Naheed Khan moves SC, asks for PPP title
ISLAMABAD: Estranged Pakistan Peoples Party (PPP) leader Naheed Khan approached the Supreme Court on Monday with a plea to overturn the Islamabad High Court’s Feb 6 rejection of her petition seeking PPP’s title for her own political party.
“The petitioner feels helpless, humiliated and frustrated when the Election Commission of Pakistan (ECP), against all norms of justice, equity and fair play allotted the name of the Pakistan Peoples Party (PPP) to the same person who also heads another party namely the Pakistan Peoples Party Parliamentarians,” pleaded Naheed Khan — a close confidante and political adviser to the late prime minister Benazir Bhutto
Ms Khan had earlier filed a petition with the ECP to declare the 2013 general elections illegal and to seek the PPP’s title for her own party. The ECP had dismissed her plea after which she had approached the IHC in May 2013.
While the petition was pending with the IHC, Ms Khan formed a political party called PPP Workers and registered it with the ECP under the Political Parties Order 2002.
In her latest petition before the apex court, moved by senior counsel Iftikhar Gillani, Ms Khan pleaded that the high court had rejected her petition erroneously in a discriminatory manner.
She recalled that former prime minister Benazir Bhutto had awarded her a ticket to contest the National Assembly seat from NA-38 Rawalpindi-III. In 2002, electoral laws were amended and since the PPP was not listed with the ECP, it was not allowed to contest the election. Subsequently, PPP leaders established another political party called PPP-Parliamentarians on March 4, 2013.
Five years after Ms Bhutto’s assassination, the party faced a vacuum of leadership as its politics was confined to a few families and affluent households, she claimed. A majority of party workers, who enjoyed considerable influence within the party and were associated with Ms Bhutto, were set aside by former president Asif Ali Zardari, she added.

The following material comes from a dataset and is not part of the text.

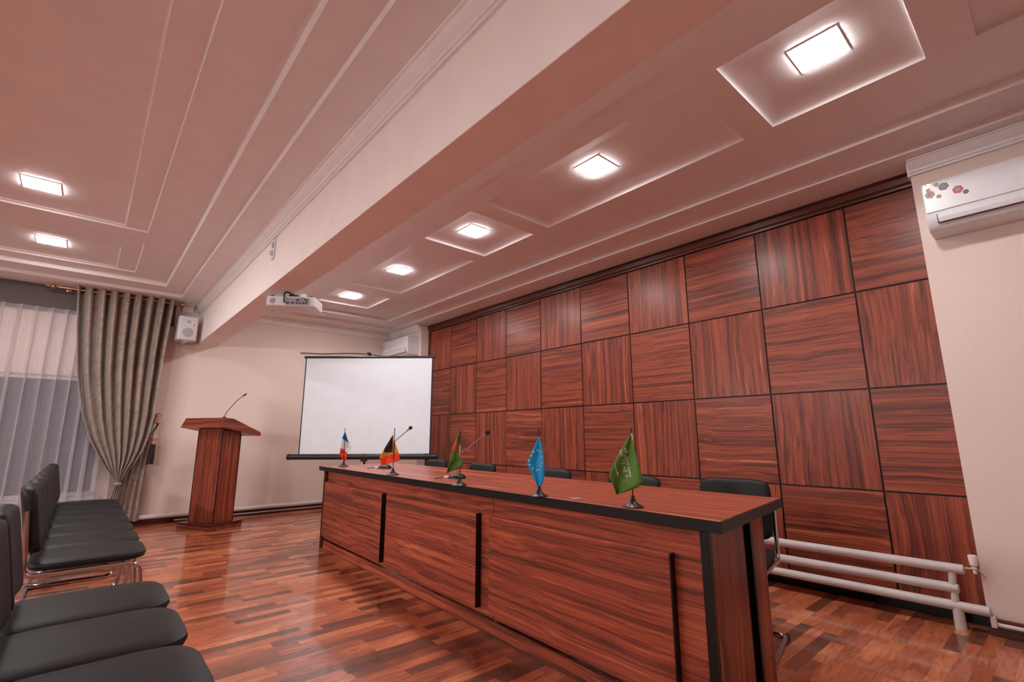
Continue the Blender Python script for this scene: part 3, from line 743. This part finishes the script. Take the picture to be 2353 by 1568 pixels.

She highlighted how she and her husband — former senator Dr Safdar Abbasi — as well as other political workers had faced immense hardship after Ms Bhutto’s assassination.

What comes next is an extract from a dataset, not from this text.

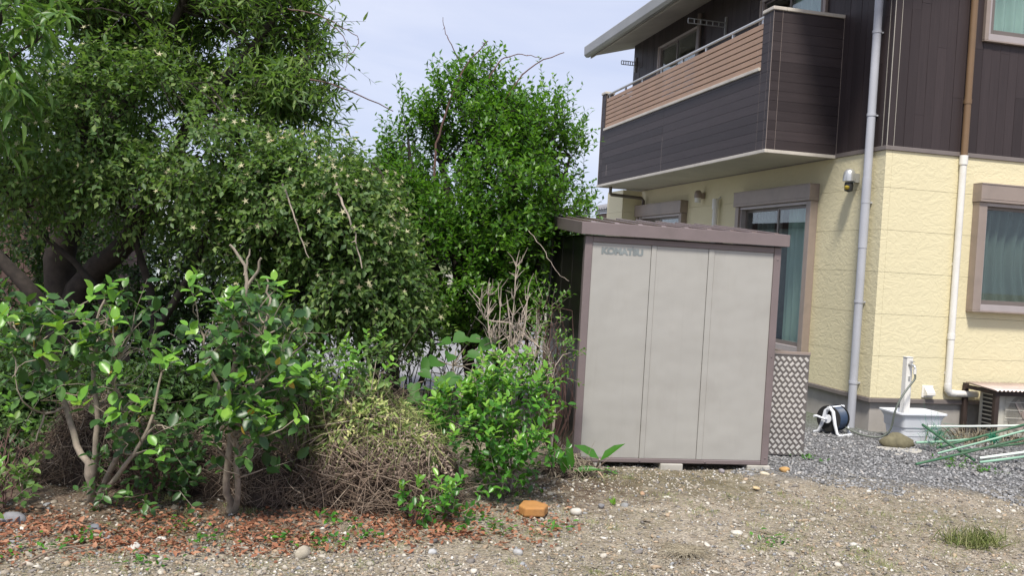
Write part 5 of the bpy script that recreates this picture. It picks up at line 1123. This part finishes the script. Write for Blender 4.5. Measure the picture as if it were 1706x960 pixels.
# red brown leaf litter
n = 6500; x = rng.uniform(-3., .5, n); ymin = 4.55+.33*(x+2.4)*.9; y = ymin+rng.normal(size=n)*.10+rng.random(n)**1.3*.8; k = (np.sin(x*9)+np.sin(y*11+x*4)+rng.normal(size=n)*.9 > -.9); k &= (x < -.1) | (rng.random(n) < .35); x, y = x[k], y[k]; n = len(x)
P = np.stack([x, y, gz_(x, y)+.006+.02*rng.random(n)], 1); ax = rdir(n); ax[:, 2] *= .35; nr = rdir(n)*.6+(0, 0, 1)
tag(leaves('leaf_litter', P, ax, nr, .016+.035*rng.random(n)**1.5, .010+.014*rng.random(n), T_LEAF, MT['litter'], None), kind='stuff')
# dry straw scattered
n = 22000; xy = fieldxy(int(n*1.6), 3.9, 7.6)[:n]; n = len(xy); cl_ = np.sin(xy[:, 0]*2.7+.5)+np.sin(xy[:, 1]*3.9+xy[:, 0])+rng.normal(size=n)*.8; xy = xy[(cl_ > .2)]; n = len(xy)
P = np.stack([xy[:, 0], xy[:, 1], gz_(xy[:, 0], xy[:, 1])+.006+.008*rng.random(n)], 1); D = rdir(n); D[:, 2] *= .12
tag(strand_obj('dry_straw', P, D, (.02+.07*rng.random(n)**2), .0013, rng.normal(size=(n, 3))*(.4, .4, .05), MT['straw_lt'], None, 2), kind='stuff')
# low weeds
def blades(n, xy, L, mat, name, w=.0028, spread=.45):
    P = np.stack([xy[:, 0], xy[:, 1], gz_(xy[:, 0], xy[:, 1])], 1); D = np.tile((0, 0, 1.), (n, 1))+rng.normal(size=(n, 3))*spread
    return leaves(name, P, D, rdir(n), L, w, T_LONG, MT[mat], None)
cs = rng.uniform((-2.2, 4.1), (3.4, 7.2), (150, 2)); cs = cs[np.abs(cs[:, 0]) < cs[:, 1]*.58]; xy = np.repeat(cs, 46, 0)+rng.normal(size=(len(cs)*46, 2))*np.repeat(.02+.07*rng.random((len(cs), 1)), 46, 0)
tag(blades(len(xy), xy, .010+.028*rng.random(len(xy)), 'grass', 'short_weeds', .0026, .7), kind='stuff')
# green creeping patches along the gravel edge
cs = np.array([list(onz(x, y)[:2]) for x, y in ((350, 905), (480, 900), (560, 870), (600, 895), (760, 890), (800, 870), (930, 880), (1005, 795), (240, 945), (130, 905), (60, 920), (300, 880), (830, 885), (550, 905), (1600, 800-20), (1580, 770), (1500, 728), (1345, 765), (1560, 745), (1640, 790), (1290, 908))])
xy = np.repeat(cs, 26, 0)+rng.normal(size=(len(cs)*26, 2))*.07; n = len(xy); P = np.stack([xy[:, 0], xy[:, 1], gz_(xy[:, 0], xy[:, 1])+.012+.02*rng.random(n)], 1); ax = rdir(n); ax[:, 2] = np.abs(ax[:, 2])*.5
tag(leaves('creeping_weeds', P, ax, rdir(n)*.5+(0, 0, 1), .036*(.6+.8*rng.random(n)), .020, T_LEAF, MT['lf_gard'], None), kind='stuff')
# grass tuft at right
c = onz(1622, 908); n = 420; xy = np.array((c.x, c.y))+rng.normal(size=(n, 2))*(.085, .055)
tag(blades(n, xy, .05+.09*rng.random(n)**1.5, 'grass', 'grass_tuft', .0016, .55), 'tuft of green and straw coloured grass in the gravel at lower right', 'grass tuft')
c = onz(1648, 745); n = 300; xy = np.array((c.x, c.y+.2))+rng.normal(size=(n, 2))*(.3, .12); o = blades(n, xy, .08+.14*rng.random(n), 'straw_lt', 'dry_grass_tuft', .003, .9); tag(o, 'dry straggly grass between poles and air conditioner', 'grass tuft')
p = onz(1022, 842); o = thing('weed_seedling', 'tiny lime green seedling alone on the brown earth', 'plant', p); P = np.tile(np.array(p), (7, 1)); leaves('leaves', P, rdir(7)*.6+(0, 0, .8), rdir(7), .055, .018, T_LEAF, MT['lf_new'], o)
# straw tussock raked up in the gravel
c = onz(1140, 925); n = 320; a = rng.random(n)*6.28; P = np.stack([c.x+rng.normal(size=n)*.03, c.y+rng.normal(size=n)*.03, np.full(n, G+.03)], 1)
tag(strand_obj('dead_grass_tussock', P, np.stack([np.cos(a), np.sin(a), .12+.1*rng.random(n)], 1), .10+.12*rng.random(n), .0015, np.tile((0, 0, -.3), (n, 1)), MT['straw_lt'], None, 3), 'flattened tussock of dead grass in the gravel at bottom right of centre', 'grass tuft')
q = MB(); stempath(q, [onz(35, 950)+Vector((0, 0, .02)), onz(90, 925)+Vector((0, 0, .025)), onz(150, 915)+Vector((0, 0, .02))], .006, .004, 6); tag(q.build('fallen_twig', MT['straw_br'], smooth=True), 'long fallen twig lying in the red leaves at lower left', 'twig')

While Mr Zardari was president, the petition recalled, a writ petition and a contempt of court application were filed in the Lahore High Court against then president Zardari, requesting that he be restrained from the dual responsibilities of holding the office of president and participating in political activities as co-chairperson of the PPP.
Back then, Mr Zardari’s counsel had contended that the PPP was not a political party but could, at best, be described as an association which may be formed by any person under Article 17 of the Constitution. Ms Khan’s petition claimed that this stance had not only negated the political struggle of PPP’s diehard workers but was also disrespectful to the memory of its founding members and its martyrs.

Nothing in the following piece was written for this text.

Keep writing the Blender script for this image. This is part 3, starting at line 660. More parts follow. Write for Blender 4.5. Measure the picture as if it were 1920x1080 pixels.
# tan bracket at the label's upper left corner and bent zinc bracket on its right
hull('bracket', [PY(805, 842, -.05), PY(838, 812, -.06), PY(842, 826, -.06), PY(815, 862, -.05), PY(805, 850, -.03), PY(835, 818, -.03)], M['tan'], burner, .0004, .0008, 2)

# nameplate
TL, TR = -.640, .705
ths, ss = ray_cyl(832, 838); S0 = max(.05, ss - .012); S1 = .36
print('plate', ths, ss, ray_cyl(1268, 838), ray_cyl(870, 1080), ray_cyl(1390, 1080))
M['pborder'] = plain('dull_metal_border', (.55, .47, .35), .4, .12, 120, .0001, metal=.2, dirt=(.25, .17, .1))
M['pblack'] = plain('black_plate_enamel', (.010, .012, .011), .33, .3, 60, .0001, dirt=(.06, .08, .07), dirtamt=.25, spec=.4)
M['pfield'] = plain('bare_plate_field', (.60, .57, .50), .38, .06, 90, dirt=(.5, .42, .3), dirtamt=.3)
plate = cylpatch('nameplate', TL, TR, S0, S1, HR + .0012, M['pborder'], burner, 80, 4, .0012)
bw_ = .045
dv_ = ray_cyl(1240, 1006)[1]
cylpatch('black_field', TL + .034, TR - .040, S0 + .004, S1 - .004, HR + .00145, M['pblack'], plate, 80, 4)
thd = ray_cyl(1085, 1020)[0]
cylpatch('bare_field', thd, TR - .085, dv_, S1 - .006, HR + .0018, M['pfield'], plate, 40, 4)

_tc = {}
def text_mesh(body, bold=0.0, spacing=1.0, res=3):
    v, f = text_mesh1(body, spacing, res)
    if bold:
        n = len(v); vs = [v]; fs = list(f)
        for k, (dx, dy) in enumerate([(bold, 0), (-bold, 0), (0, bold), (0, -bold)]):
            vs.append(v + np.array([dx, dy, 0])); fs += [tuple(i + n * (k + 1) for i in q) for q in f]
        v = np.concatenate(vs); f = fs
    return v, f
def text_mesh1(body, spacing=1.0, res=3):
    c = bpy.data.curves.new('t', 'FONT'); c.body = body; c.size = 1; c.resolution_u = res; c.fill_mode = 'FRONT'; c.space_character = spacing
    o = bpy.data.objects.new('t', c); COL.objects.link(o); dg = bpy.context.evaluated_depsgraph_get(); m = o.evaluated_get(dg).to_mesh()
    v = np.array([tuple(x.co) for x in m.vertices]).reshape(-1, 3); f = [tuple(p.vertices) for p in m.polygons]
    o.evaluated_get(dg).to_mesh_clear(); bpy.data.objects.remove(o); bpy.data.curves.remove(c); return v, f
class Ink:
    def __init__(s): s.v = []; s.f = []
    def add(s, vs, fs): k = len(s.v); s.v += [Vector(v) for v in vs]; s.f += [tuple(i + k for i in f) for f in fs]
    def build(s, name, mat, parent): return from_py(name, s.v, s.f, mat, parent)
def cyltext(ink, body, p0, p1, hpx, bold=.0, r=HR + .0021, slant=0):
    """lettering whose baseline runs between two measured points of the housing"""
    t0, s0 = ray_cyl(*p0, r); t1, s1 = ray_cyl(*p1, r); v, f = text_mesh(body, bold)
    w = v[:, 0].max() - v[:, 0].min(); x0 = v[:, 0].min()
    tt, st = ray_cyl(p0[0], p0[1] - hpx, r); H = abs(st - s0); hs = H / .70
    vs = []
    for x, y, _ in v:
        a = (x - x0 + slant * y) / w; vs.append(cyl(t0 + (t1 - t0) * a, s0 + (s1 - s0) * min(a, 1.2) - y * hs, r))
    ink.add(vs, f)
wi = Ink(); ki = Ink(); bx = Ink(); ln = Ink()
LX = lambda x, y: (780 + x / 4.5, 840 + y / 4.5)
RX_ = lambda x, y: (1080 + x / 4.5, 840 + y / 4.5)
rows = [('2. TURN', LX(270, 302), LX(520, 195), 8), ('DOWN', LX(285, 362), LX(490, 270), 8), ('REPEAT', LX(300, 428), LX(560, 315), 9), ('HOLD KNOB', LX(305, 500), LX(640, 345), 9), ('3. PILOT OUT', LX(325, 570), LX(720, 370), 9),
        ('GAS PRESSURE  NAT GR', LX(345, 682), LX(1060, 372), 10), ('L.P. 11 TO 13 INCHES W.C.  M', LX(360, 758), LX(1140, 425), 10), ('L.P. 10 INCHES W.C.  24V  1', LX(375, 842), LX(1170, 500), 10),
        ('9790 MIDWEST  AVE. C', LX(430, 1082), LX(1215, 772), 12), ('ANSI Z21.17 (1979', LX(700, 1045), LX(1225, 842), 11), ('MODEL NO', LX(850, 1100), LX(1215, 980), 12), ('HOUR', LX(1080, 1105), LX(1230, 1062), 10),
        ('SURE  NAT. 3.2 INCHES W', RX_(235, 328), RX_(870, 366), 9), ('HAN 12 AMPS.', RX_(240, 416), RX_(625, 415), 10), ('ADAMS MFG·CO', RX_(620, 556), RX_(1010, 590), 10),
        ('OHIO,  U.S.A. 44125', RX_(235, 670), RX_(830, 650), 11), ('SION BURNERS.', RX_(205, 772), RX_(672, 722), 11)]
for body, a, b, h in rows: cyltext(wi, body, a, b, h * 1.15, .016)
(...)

She contended that in its order, the IHC had failed to take into account the ECP’s mistake of assuming without evidence that since Ms Khan was a member of the PPP-P, her request to form a party could not be processed under Article 5 (3) of the Political Parties Order 2002.
Such a finding was not only against the law but also against facts, pleaded Ms Khan, who added that the petitioner had never been a member of the PPP-P and that the IHC had erred in making this factual determination against her.
She said that as per the ECP’s records, there was no political party registered under the title of PPP when she had applied for assuming the name and style of the PPP on March 4, 2013, after complying with all legal formalities and requirements of the ECP.